Yeni oyun, yeni ittifak
Bu süre zarfında iktidar kavgasının önemli bileşenlerinden olan Salih, İran destekli Husilerle birlikte hareket etti. Salih, Suudi destekli güçlere karşı uzun süre işbirliği yaptığı Husilerle son dönemlerde bozuştu.

Husiler saf değiştirip Suudi Arabistan’la anlaşmaya çalışan ve ‘Yeni sayfa açmaya hazırım’ mesajı verdi. Salih’i yanına çekerek “Yemen’i İran’a bağlı milislerden kurtarma” planları yapan Arap koalisyonu bu açıklamayı memnuniyetle karşıladı. Ensarullah Hareketi lideri Abdülmalik el Husi ise Salih’e ‘’Bu vatana ihanettir, utanç duyması gerekir’’ tepkisini gösterdi.

Yirmi dört saate sığan bu gelişmeler sonrasında Husiler devrik lider Salih’in başkent Sana’daki evini havaya uçurdu. Salih’in kaçmaya çalışırken linç edilerek öldürüldüğü açıklandı. Salih daha önce de sarayına yapılan saldırıda ağır yaralanmıştı.
Husiler bu gelişmeler öncesinde Abu Dabi’deki El Baraka nükleer reaktörü yönüne cruise füzesi attığını açıkladı. Husiler Yemen’de ürettikleri füzelerin Arap ülkelerinde herhangi bir yeri vurabileceği, dolayısıyla BAE’nin artık güvenli bir ülke olmadığı uyarısı yapmıştı. Geçen ay da Husilerin Riyad Havaalanı yönünde fırlattığı ‘balistik’ füzeyi ise Suudi savunma sistemleri havada imha etmişti.

İran-Suudi güç mücadelesi
Arap Yarımadası’nın en fakir ülkesi Yemen, İran-Suudi Arabisan arasındaki güç mücadelesinin sıcak bir savaşa dönüştüğü açık bir cepheydi. Husiler İran, Aden’de kendi yönetimini ilan eden Hadi de Suudi Arabistan sponsorluğunda hareket ediyordu.
Salih’in ittifak yapısını değiştirerek Riyad’a göz kırpması denklemi değiştirecek bir hamleydi. Husiler Salih’i öldürerek bu ittifakın gelişmesini baştan engellemiş oldu.

Suudi yönetimi, petrol geçiş güzergahında stratejik konumda olan Yemen’de Husilerin varlığı durumunda petrol sevkıyatının tehlikeye düşeceğini ve kendi ülkesindeki Şii nüfusun kontrol altında tutulmasının zorlaşacağını düşünüyor.
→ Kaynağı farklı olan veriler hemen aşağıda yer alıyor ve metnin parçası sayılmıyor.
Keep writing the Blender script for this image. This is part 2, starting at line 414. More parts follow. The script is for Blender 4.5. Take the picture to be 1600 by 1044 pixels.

Büyük insani trajedi yaşanıyor
Yemen’de İran destekli Şii Husiler ile Suudi Arabistan öncülüğündeki koalisyonun savaşı üçüncü yılında. Suudi Arabistan ve İran arasındaki iktidar mücadelesi Yemen’i uçuruma sürüklüyor. Taraflar birbirlerine karşı üstünlük sağlayamazken, ülkedeki insani kriz ciddi boyutlarda. Bu durum Birleşmiş Milletler’in raporlarına da yansımış bulunuyor.

Salih’in öldürülmesi savaşı daha da şiddetlendirecek. Sünni Arap Koalisyonu’nun saldırıları ve ablukası nedeniyle altyapının çöktüğü, açlığın baş gösterdiği, kolera salgının yayıldığı Yemen’de Suudilerin kara-hava-deniz ablukası yüzünden 20 milyonu aşkın kişi, yardımlara ulaşmakta büyük zorluk çekiyor.

Yemen, Arap Baharı’nın nasıl da “Arap kışı”na dönüştüğünün en hazin hikayelerinden birisini yazıyor. Ve anlaşılan o ki bu hikâye yeni kanlı sahnelerle derinleşerek sürecek.